# [Short task]
Keep pictures out. Copy exactly the lines from the one containing "Write a Blender" to the one containing "E1 = Vector((0.9033, -0.4289, 0));", endpoints included.

# [Given information]

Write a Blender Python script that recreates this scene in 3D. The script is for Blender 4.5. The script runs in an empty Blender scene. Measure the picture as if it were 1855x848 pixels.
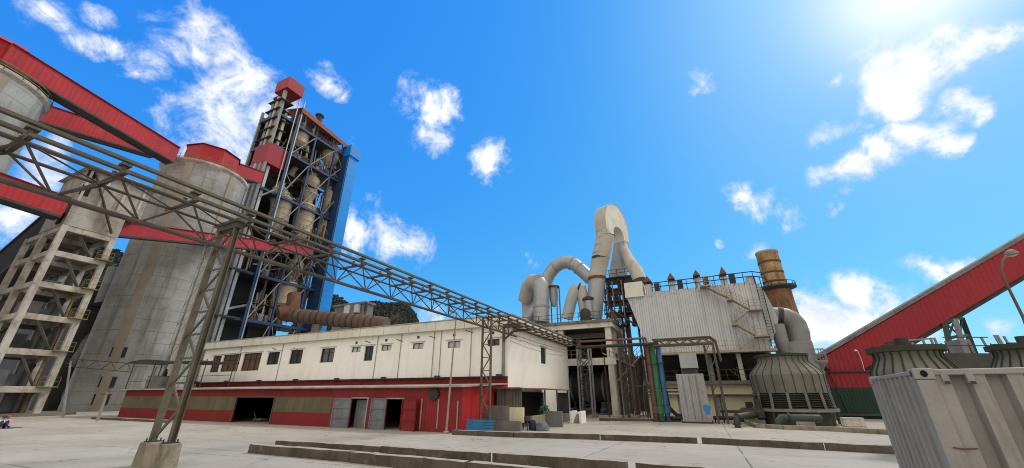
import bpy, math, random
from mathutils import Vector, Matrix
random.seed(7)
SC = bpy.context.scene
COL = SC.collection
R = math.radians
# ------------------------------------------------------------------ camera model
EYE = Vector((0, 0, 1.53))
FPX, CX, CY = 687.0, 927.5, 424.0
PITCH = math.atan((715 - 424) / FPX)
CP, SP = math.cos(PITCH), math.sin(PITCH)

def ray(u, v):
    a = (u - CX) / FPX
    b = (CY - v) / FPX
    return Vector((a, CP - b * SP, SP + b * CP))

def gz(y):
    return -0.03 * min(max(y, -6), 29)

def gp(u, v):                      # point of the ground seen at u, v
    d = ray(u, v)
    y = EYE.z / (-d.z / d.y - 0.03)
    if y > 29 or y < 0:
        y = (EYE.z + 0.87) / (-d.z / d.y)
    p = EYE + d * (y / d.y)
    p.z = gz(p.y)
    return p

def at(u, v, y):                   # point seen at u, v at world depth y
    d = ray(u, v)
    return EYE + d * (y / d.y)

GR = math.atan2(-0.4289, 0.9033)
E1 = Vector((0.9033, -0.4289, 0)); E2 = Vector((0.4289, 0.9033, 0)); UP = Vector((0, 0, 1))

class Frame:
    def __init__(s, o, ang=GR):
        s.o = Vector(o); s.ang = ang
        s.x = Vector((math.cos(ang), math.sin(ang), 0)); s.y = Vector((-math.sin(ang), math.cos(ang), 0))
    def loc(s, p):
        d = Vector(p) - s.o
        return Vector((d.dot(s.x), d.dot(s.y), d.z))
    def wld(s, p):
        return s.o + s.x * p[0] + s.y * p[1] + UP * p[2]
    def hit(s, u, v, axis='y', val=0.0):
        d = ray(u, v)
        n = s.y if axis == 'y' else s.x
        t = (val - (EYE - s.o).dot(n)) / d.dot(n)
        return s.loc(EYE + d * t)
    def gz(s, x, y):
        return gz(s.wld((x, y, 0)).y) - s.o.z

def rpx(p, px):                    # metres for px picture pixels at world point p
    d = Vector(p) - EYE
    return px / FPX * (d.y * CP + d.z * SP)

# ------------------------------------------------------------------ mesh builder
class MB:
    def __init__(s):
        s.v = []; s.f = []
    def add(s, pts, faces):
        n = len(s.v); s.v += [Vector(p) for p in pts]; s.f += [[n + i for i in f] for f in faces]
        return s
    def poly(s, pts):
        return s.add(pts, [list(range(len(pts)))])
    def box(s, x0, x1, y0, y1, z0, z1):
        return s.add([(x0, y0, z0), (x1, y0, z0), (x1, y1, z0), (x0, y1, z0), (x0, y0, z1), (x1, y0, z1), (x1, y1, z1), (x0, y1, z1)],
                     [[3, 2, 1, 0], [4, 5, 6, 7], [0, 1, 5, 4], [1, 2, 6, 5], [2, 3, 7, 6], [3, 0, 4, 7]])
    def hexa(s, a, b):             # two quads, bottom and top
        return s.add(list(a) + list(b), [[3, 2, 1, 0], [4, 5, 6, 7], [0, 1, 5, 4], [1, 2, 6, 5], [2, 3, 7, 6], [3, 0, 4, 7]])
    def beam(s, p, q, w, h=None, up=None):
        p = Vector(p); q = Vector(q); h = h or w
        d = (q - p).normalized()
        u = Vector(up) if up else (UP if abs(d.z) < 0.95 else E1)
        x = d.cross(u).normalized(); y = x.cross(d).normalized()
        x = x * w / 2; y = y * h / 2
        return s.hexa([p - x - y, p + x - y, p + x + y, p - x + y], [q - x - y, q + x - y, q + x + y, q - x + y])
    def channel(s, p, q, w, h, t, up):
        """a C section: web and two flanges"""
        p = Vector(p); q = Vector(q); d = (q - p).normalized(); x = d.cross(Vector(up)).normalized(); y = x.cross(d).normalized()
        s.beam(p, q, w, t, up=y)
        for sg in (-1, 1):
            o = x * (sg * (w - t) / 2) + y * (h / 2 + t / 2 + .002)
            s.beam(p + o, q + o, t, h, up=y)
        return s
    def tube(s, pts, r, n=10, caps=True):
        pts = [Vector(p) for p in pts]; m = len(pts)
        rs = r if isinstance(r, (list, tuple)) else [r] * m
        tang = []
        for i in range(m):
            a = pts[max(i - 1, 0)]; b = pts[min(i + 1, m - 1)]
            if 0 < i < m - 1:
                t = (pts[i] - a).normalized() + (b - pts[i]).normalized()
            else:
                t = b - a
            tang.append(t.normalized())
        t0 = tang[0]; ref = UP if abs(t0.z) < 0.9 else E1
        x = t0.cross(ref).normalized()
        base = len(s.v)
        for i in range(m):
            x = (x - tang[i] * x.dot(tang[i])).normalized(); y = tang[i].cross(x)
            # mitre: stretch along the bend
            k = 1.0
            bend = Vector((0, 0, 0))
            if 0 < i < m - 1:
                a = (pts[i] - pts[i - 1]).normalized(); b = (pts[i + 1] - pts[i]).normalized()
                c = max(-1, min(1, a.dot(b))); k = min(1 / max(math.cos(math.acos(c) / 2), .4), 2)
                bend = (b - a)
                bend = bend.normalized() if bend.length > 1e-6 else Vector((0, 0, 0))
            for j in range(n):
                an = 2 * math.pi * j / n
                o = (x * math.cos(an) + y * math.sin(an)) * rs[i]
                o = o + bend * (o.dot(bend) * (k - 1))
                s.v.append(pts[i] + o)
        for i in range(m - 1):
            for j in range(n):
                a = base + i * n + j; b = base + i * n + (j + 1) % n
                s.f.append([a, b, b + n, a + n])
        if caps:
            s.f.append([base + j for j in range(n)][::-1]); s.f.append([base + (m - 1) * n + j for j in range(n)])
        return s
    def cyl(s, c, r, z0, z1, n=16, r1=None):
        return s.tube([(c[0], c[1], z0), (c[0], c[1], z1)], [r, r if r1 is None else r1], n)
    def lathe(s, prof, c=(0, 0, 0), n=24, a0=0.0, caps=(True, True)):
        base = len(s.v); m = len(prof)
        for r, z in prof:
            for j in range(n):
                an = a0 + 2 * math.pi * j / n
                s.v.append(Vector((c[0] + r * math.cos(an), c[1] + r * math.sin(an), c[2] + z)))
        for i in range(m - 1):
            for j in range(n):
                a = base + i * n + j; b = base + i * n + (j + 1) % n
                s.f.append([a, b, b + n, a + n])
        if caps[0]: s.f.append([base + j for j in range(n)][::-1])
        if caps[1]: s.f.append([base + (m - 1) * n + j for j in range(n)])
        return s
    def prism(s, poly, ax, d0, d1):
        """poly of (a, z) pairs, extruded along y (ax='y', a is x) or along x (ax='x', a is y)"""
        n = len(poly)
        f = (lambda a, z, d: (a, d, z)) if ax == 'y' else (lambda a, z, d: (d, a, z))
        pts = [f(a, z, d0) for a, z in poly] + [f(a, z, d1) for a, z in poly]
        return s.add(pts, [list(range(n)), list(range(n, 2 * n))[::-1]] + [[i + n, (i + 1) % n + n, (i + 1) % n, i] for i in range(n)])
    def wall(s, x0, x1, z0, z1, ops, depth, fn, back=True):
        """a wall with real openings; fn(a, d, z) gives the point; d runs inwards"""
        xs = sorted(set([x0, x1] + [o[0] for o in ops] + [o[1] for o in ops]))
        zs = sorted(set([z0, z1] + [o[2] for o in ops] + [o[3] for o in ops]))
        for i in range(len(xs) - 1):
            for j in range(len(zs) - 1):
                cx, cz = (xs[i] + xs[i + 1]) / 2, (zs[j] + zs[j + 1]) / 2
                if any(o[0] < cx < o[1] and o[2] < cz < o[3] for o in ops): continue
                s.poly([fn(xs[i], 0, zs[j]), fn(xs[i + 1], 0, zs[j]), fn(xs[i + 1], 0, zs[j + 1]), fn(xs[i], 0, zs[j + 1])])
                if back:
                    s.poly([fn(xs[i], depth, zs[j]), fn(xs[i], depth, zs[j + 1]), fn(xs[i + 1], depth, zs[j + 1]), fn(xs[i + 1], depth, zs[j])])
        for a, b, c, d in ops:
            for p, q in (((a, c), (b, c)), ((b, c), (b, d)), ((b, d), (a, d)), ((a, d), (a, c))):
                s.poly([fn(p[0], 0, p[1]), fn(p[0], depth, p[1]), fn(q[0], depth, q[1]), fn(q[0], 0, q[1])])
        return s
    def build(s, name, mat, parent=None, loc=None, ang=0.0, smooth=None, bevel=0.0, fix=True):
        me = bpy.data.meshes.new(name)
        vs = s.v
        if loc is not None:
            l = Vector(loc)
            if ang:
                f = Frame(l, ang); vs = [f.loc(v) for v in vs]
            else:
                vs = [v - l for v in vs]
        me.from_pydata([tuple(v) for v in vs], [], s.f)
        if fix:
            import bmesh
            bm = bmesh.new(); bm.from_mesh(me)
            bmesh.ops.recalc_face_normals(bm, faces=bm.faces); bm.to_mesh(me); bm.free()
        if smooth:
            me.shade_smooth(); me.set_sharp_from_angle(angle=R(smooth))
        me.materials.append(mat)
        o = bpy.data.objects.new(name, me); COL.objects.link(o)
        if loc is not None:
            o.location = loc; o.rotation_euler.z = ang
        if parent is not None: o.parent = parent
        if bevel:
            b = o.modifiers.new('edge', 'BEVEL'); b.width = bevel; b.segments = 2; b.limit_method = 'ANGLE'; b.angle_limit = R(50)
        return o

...

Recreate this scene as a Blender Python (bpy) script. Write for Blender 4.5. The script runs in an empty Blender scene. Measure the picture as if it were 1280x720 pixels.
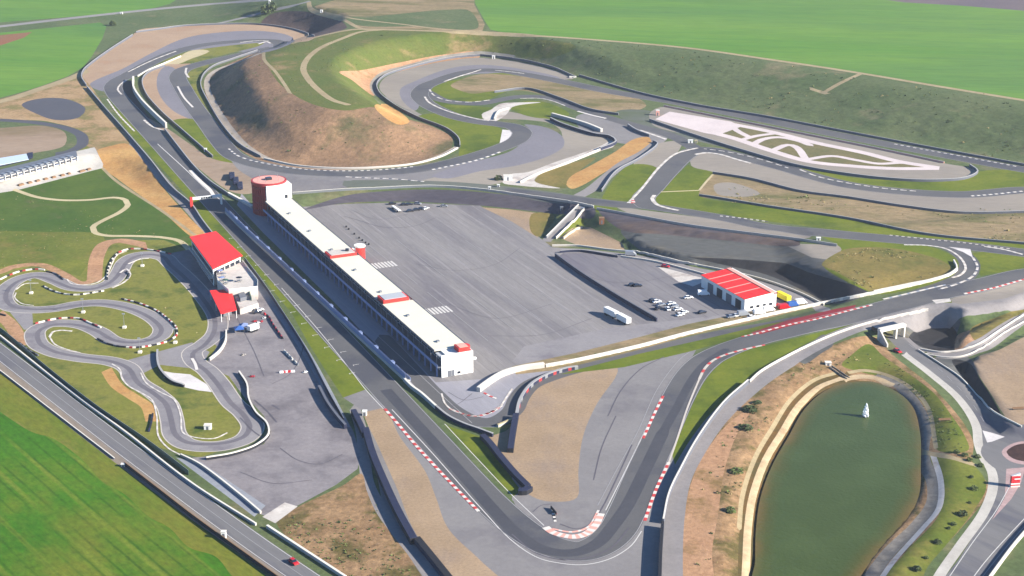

# [Response to the task]
Write a Blender Python script that recreates this scene in 3D. The script is for Blender 4.5. The script runs in an empty Blender scene. Measure the picture as if it were 1855x848 pixels.
import bpy, math, random
from mathutils import Vector, Matrix
random.seed(7)
SC = bpy.context.scene
COL = SC.collection
R = math.radians
# ------------------------------------------------------------------ camera model
EYE = Vector((0, 0, 1.53))
FPX, CX, CY = 687.0, 927.5, 424.0
PITCH = math.atan((715 - 424) / FPX)
CP, SP = math.cos(PITCH), math.sin(PITCH)

def ray(u, v):
    a = (u - CX) / FPX
    b = (CY - v) / FPX
    return Vector((a, CP - b * SP, SP + b * CP))

def gz(y):
    return -0.03 * min(max(y, -6), 29)

def gp(u, v):                      # point of the ground seen at u, v
    d = ray(u, v)
    y = EYE.z / (-d.z / d.y - 0.03)
    if y > 29 or y < 0:
        y = (EYE.z + 0.87) / (-d.z / d.y)
    p = EYE + d * (y / d.y)
    p.z = gz(p.y)
    return p

def at(u, v, y):                   # point seen at u, v at world depth y
    d = ray(u, v)
    return EYE + d * (y / d.y)

GR = math.atan2(-0.4289, 0.9033)
E1 = Vector((0.9033, -0.4289, 0)); E2 = Vector((0.4289, 0.9033, 0)); UP = Vector((0, 0, 1))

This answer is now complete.